Nótese la novedad y originalidad del evento también en relación con las escrituras
del Antiguo Testamento, las cuales hablaban sólo de la venida del Espíritu
(Santo) sobre el futuro Mesías: “Saldrá un vástago del tronco de
Jesé, y un retoño de sus raíces brotará. Reposará sobre él el espíritu
de Yahveh” (Is 11, 1-2); o bien: “El espíritu del Señor Yahveh
está sobre mí, por cuanto que me ha ungido Yahveh” (Is 61, 1). El
evangelio de Lucas habla, en cambio, de la venida del Espíritu Santo sobre
María, cuando se convierte en la Madre del Mesías. De esta novedad
forma parte también el hecho de que la venida del Espíritu Santo esta vez atañe
a una mujer, cuya especial participación en la obra mesiánica de la
salvación se pone de relieve. Resalta así al mismo tiempo el papel de la
Mujer en la Encarnación y el vínculo entre la Mujer y el Espíritu Santo
en la venida de Cristo. Es una luz encendida también sobre el misterio de
la Mujer, que se deberá investigar e ilustrar cada vez más en la historia
por lo que se refiere a María, pero también en sus reflejos en la condición
y misión de todas las mujeres.
5.
Otra novedad de la narración evangélica se capta en la confrontación con
las narraciones de los nacimientos milagrosos que nos transmite el
Antiguo Testamento (cf. por ejemplo, 1 S 1, 4-20; Jc 13,
2-24). Esos nacimientos se producían por el camino habitual de la procreación
humana, aunque de modo insólito, y en su anuncio no se hablaba del Espíritu
Santo. En cambio, en la anunciación de María en Nazaret, por primera vez
se dice que la concepción y el nacimiento del Hijo de Dios como hijo suyo
se realizará por obra del Espíritu Santo. Se trata de concepción y
nacimiento virginales, como indica ya el texto de Lucas con la pregunta
de María al ángel: “¿Cómo será esto, puesto que no conozco varón?”
(Lc 1, 34).
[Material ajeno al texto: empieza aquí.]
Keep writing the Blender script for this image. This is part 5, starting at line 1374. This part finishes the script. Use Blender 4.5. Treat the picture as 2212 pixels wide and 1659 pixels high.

Con estas palabras María afirma su virginidad, y no sólo
como hecho, sino también, implícitamente, como propósito.
Se
comprende mejor esa intención de un don total de sí a Dios en la
virginidad, si se ve en ella un fruto de la acción del Espíritu Santo
en María. Esto se puede percibir por el saludo mismo que el ángel le
dirige: “Alégrate, llena de gracia, el Señor está contigo” (Lc
1, 28). El Evangelista también dirá del anciano Simeón que “este hombre
era justo y piadoso, y esperaba la consolación de Israel; y estaba en él
el Espíritu Santo” (Lc 2, 25). Pero las palabras dirigidas a María
dicen mucho más: afirman que Ella estaba “transformada por la gracia”,
“establecida en la gracia”. Esta singular abundancia de gracia no puede
ser más que el fruto de una primera acción del Espíritu Santo como
preparación al misterio de la Encarnación. El Espíritu Santo hace
que María esté perfectamente preparada para ser la Madre del Hijo de Dios
y que, en consideración de esta divina maternidad, Ella sea y permanezca
virgen. Es otro elemento del misterio de la Encarnación que se trasluce
del hecho narrado por los evangelios.
6.
Por lo que se refiere a la decisión de María en favor de la virginidad nos
damos cuenta mejor que se debe a la acción del Espíritu Santo si
consideramos que en la tradición de la Antigua Alianza, en la que Ella vivió
y se educó, la aspiración de las “hijas de Israel”, incluso por lo que
se refiere al culto y a la Ley de Dios, se ponía más bien en el sentido de
la maternidad, de forma que la virginidad no era un ideal abrazado e incluso
ni siquiera apreciado. Israel estaba totalmente invadido del sentimiento de
espera del Mesías, de forma que la mujer estaba psicológicamente orientada
hacia la maternidad incluso en función del adviento mesiánico, la
tendencia personal y étnica subía así al nivel de la profecía que
penetraba la historia de Israel, pueblo en el que la espera mesiánica y la
función generadora de la mujer estaban estrechamente vinculadas. Así,
pues, el matrimonio tenía una perspectiva religiosa para las “hijas de
Israel”.
Pero
los caminos del Señor eran diversos. El Espíritu Santo condujo a María
precisamente por el camino de la virginidad, por el cual Ella está en el
origen del nuevo ideal de consagración total―alma y cuerpo,
sentimiento y voluntad, mente y corazón― en el pueblo de Dios en la
Nueva Alianza, según la invitación de Jesús, “por el Reino de los
Cielos” (Mt 19, 12). De este nuevo ideal evangélico hablé en la
Carta Apostólica Mulieris
dignitatem (n. 20).
7.
María, Madre del Hijo de Dios hecho hombre, Jesucristo, permanece como
Virgen el insustituible punto de referencia para la acción salvífica de
Dios. Tampoco nuestros tiempos, que parecen ir en otra dirección,
pueden ofuscar la luz de la virginidad (el celibato por el Reino de Dios)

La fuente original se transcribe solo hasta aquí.